Short problem
Count every line that holds the string "objects", and report the number alone.

Data shown
◇ ◇ ◇ ◇ ◇ ◇ ◇
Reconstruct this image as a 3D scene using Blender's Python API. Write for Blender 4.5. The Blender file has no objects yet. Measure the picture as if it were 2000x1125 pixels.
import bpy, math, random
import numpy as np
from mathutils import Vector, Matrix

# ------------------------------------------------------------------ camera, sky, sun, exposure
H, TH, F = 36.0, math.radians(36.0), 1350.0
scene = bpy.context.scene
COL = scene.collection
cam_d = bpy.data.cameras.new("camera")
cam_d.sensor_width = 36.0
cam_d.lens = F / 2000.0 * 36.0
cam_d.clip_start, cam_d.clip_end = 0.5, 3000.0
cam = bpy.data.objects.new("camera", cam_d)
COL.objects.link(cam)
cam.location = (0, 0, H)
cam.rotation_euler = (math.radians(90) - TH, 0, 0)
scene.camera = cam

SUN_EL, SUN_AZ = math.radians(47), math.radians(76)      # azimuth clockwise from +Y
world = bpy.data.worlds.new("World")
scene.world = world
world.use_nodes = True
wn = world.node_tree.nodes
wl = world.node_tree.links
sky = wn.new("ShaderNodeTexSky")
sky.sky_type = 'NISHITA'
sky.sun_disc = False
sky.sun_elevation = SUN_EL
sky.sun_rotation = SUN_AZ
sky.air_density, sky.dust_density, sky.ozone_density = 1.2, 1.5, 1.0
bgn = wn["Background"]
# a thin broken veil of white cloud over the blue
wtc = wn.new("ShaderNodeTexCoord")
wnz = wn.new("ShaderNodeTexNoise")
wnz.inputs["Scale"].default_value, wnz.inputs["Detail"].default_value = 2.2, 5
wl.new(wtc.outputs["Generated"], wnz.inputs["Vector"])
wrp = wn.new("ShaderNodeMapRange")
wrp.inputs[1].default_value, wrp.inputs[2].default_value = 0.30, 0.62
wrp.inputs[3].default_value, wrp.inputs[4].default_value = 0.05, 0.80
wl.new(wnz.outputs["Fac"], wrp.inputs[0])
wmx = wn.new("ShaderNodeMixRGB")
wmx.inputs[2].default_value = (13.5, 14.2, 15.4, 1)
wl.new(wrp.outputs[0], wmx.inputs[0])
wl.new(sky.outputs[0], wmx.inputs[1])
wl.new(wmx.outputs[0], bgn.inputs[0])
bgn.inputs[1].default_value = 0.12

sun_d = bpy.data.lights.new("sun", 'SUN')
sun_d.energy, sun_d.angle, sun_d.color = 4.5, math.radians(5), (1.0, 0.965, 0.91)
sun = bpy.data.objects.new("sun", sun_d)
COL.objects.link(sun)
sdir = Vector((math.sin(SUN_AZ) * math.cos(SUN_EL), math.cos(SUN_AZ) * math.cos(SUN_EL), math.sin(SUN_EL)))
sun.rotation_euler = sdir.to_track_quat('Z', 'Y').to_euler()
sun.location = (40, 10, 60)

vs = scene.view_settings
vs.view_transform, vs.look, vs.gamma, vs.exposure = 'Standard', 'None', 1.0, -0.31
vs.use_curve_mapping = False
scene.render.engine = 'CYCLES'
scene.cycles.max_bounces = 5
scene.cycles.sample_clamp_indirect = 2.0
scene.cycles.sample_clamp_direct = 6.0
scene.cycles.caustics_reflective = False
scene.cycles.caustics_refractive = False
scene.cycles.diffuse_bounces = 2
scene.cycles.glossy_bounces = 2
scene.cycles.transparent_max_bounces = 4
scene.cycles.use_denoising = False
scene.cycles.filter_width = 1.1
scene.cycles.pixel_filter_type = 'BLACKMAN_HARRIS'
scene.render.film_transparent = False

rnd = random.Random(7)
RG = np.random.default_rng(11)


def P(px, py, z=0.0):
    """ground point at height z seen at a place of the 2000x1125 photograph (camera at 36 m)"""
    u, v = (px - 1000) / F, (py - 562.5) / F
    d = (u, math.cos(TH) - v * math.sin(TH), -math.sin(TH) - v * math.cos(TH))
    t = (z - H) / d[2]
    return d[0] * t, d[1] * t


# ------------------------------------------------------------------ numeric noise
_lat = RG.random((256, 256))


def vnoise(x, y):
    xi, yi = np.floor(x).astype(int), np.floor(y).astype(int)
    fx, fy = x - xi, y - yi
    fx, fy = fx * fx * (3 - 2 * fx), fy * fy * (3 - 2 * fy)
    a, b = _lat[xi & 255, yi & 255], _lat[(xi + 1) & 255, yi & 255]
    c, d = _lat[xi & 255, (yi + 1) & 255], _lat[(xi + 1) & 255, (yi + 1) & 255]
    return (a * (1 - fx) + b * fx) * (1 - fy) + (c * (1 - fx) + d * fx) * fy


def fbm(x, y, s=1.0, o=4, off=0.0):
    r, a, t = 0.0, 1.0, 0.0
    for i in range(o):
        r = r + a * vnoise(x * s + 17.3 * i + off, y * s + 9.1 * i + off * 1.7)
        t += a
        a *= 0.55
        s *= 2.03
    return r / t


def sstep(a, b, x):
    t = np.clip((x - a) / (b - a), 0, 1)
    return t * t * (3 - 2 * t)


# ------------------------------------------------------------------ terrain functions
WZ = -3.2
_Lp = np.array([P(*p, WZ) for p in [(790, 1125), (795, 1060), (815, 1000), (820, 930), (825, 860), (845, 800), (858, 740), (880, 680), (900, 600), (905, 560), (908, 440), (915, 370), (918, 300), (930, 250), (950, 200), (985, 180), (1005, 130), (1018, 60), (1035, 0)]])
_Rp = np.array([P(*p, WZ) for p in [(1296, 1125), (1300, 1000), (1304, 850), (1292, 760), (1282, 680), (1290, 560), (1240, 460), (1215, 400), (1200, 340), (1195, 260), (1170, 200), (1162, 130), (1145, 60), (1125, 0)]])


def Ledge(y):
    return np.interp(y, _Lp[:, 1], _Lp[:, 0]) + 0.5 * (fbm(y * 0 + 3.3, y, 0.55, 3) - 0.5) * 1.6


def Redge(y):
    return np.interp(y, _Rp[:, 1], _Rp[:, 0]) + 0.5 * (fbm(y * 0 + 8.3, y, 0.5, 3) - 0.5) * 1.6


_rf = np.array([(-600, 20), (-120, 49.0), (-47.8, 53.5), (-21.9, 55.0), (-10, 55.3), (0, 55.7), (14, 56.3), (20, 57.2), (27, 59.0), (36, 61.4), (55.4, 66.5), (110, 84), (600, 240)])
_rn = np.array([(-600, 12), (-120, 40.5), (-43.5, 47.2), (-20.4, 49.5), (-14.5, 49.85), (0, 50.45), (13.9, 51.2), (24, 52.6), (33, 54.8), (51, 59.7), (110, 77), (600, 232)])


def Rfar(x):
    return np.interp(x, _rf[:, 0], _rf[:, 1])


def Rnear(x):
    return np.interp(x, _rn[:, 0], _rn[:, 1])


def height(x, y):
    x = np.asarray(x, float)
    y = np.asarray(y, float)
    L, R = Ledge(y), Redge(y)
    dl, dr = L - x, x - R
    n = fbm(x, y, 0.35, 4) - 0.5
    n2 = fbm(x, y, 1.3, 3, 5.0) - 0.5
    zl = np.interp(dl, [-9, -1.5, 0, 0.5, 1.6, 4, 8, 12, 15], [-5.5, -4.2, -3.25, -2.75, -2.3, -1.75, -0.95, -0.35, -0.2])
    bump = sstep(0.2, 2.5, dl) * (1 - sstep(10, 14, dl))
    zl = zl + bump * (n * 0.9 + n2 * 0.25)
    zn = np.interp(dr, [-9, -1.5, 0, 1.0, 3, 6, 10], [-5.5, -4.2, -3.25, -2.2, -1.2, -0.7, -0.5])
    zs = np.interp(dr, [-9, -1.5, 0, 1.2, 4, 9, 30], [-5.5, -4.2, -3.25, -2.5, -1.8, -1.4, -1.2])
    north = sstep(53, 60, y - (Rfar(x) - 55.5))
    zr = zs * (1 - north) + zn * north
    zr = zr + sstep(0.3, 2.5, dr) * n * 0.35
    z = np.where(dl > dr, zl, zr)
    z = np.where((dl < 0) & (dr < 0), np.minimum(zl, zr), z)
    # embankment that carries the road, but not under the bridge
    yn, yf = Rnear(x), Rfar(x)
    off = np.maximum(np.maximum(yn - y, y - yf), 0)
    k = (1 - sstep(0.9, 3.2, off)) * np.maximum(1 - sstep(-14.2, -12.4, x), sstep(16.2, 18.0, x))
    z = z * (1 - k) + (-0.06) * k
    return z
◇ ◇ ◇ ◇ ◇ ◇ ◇
Full response
5